Long‐Term No‐Till Impacts on Organic Carbon and Properties of Two Contrasting Soils and Corn Yields in Ohio

Tillage influence on soil properties and crop productivity depends on soil, crop, climate, and duration. Two long‐term experimental sites with contrasting soils were selected to assess the influence of no‐till (NT), minimum tillage (MT), and plow tillage (PT) under continuous corn ( Zea mays L.) and corn–soybean [ Glycine max (L.) Merr.] (CS) rotations on soil organic C (SOC) stock, bulk density (ρ b ), water‐stable aggregation (WSA), aggregate tensile strength, penetration resistance, available water capacity (AWC), and corn yield.

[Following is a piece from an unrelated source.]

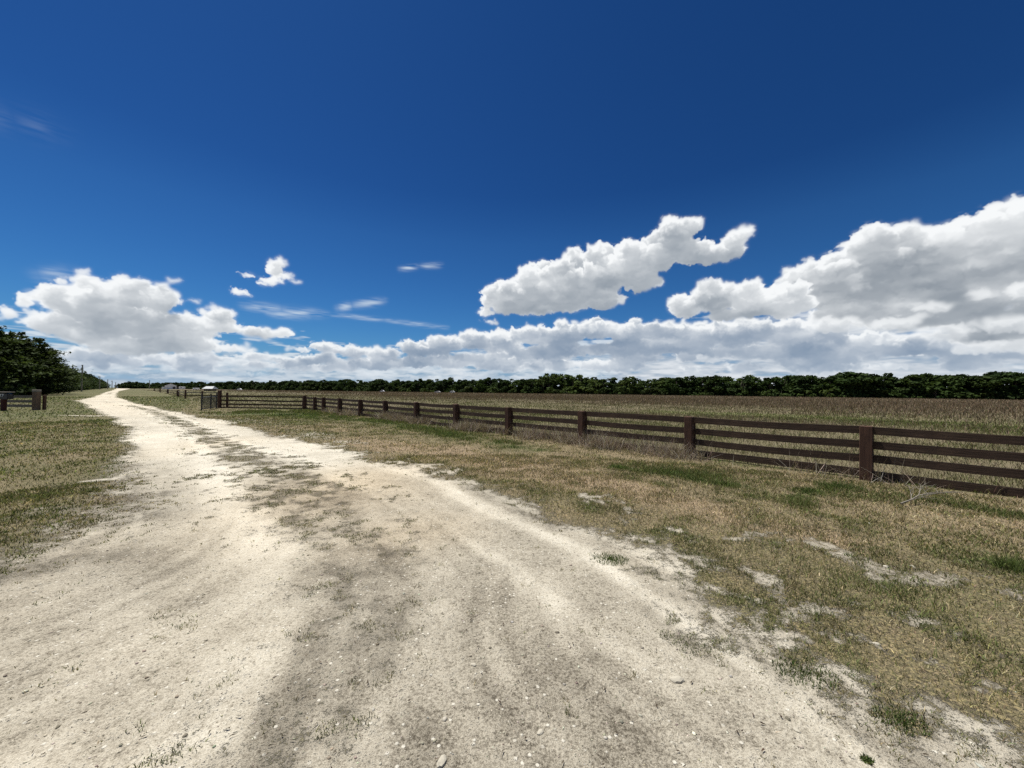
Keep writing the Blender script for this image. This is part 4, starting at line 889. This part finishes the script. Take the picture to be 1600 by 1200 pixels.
# ---------------------------------------------------------------- sky, clouds and sun
SUN_AZ, SUN_EL = math.radians(-55), math.radians(68)
def build_world():
    w = bpy.data.worlds.new('World'); sc.world = w; w.use_nodes = True; nt = w.node_tree; nt.nodes.clear(); n = N(nt)
    out = n.new('ShaderNodeOutputWorld'); bg = n.new('ShaderNodeBackground'); bg.inputs[1].default_value = .10
    sk = n.new('ShaderNodeTexSky', sky_type='NISHITA'); sk.sun_disc = False; sk.sun_elevation = SUN_EL; sk.sun_rotation = SUN_AZ
    sk.air_density = 1.0; sk.dust_density = .25; sk.ozone_density = 4.0; sk.altitude = 0
    arr = cloud_panorama(); nv, nu = arr.shape[:2]
    im = bpy.data.images.new('cloud_field', nu, nv, alpha=True, float_buffer=True); im.colorspace_settings.name = 'Non-Color'; im.alpha_mode = 'CHANNEL_PACKED'
    im.pixels.foreach_set(arr.ravel()); im.update(); im.pack()
    tc = n.new('ShaderNodeTexCoord').outputs['Generated']; sp = n.new('ShaderNodeSeparateXYZ'); n.link(tc, sp.inputs[0])
    az = n.math('MULTIPLY', n.math('ARCTAN2', sp.outputs[0], sp.outputs[1]), 180/math.pi); el = n.math('MULTIPLY', n.math('ARCSINE', sp.outputs[2]), 180/math.pi)
    u = n.math('DIVIDE', n.math('SUBTRACT', az, AZ0), AZ1-AZ0); v = n.math('DIVIDE', n.math('SUBTRACT', el, EL0), EL1-EL0)
    v = n.math('MINIMUM', n.math('MAXIMUM', v, .002), .998)
    cb = n.new('ShaderNodeCombineXYZ'); n.link(u, cb.inputs[0]); n.link(v, cb.inputs[1])
    ti = n.new('ShaderNodeTexImage', image=im, extension='MIRROR', interpolation='Linear'); n.link(cb.outputs[0], ti.inputs[0])
    k = SKYK
    sky = n.mix(1.0, sk.outputs[0], k, 'MULTIPLY')
    g = n.new('ShaderNodeGamma'); n.link(sky, g.inputs[0]); g.inputs[1].default_value = SKYG
    g = n.mix(.25, g.outputs[0], (.105, .62, 2.15))
    cl = n.mix(1.0, ti.outputs[0], (CLK, CLK, CLK), 'MULTIPLY')
    n.link(n.mix(ti.outputs[1], g, cl), bg.inputs[0]); n.link(bg.outputs[0], out.inputs[0])
SKYK, SKYG, CLK = (.200, .270, .281), 1.95, 7.1
build_world()
sun = bpy.data.lights.new('sun', 'SUN'); sun.energy = 4.8; sun.angle = math.radians(.53); sun.color = (1, .955, .87)
so = bpy.data.objects.new('sun', sun); col.objects.link(so)
sd_ = Vector((math.sin(SUN_AZ)*math.cos(SUN_EL), math.cos(SUN_AZ)*math.cos(SUN_EL), math.sin(SUN_EL))); so.rotation_euler = sd_.to_track_quat('Z', 'Y').to_euler(); so.location = (0, 0, 60)

# ---------------------------------------------------------------- camera
cam = bpy.data.cameras.new('camera'); cam.sensor_width = 36; cam.lens = 36*F_PX/1600; cam.clip_start = .05; cam.clip_end = 9000
co = bpy.data.objects.new('camera', cam); col.objects.link(co)
Mx = Matrix(((_R[0], _U[0], -_F[0]), (_R[1], _U[1], -_F[1]), (_R[2], _U[2], -_F[2]))).to_4x4(); Mx.translation = Vector((0, 0, H)); co.matrix_world = Mx
sc.camera = co
sc.render.engine = 'CYCLES'; sc.cycles.max_bounces = 5; sc.cycles.transparent_max_bounces = 8; sc.cycles.use_denoising = False
try: sc.cycles.denoiser = 'OPENIMAGEDENOISE'
except Exception: pass
sc.view_settings.view_transform = 'Standard'; sc.view_settings.look = 'None'; sc.view_settings.exposure = 0.5; sc.view_settings.gamma = 1.0
sc.render.resolution_x, sc.render.resolution_y = 1024, 768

Experiments began in 1962 in northeast Ohio on a well‐drained silt loam soil and in 1964 in northwest Ohio on a poorly drained clay loam soil. Results were compared with soil under an adjacent undisturbed woodlot (WL). The WL soils had the highest SOC content and stock. In the cultivated silt loam soil, stock was higher under NT (20.7 Mg ha −1 ) followed by MT (17.3 Mg ha −1 ) and PT (16.8 Mg ha −1 ) for the 0‐ to 10‐cm depth. Soil ρ b for this depth was lower under NT by 8 and 3% than PT and MT, respectively. The percentage of total WSA >2000 μm in soil under NT (47%) was significantly higher than under MT (38%) or PT (34%). A similar trend was observed for the clay loam soil. Rotation also influenced soil properties. Corn yields were higher (3 yr) and lower (1 yr) during 5 yr for the silt loam soil under PT than NT and unaffected or slightly higher under NT for the clay loam soil. Long‐term (47–49 yr) use of NT practices are highly sustainable and result in higher SOC and WSA, lower ρ b , and greater AWC content than MT or PT.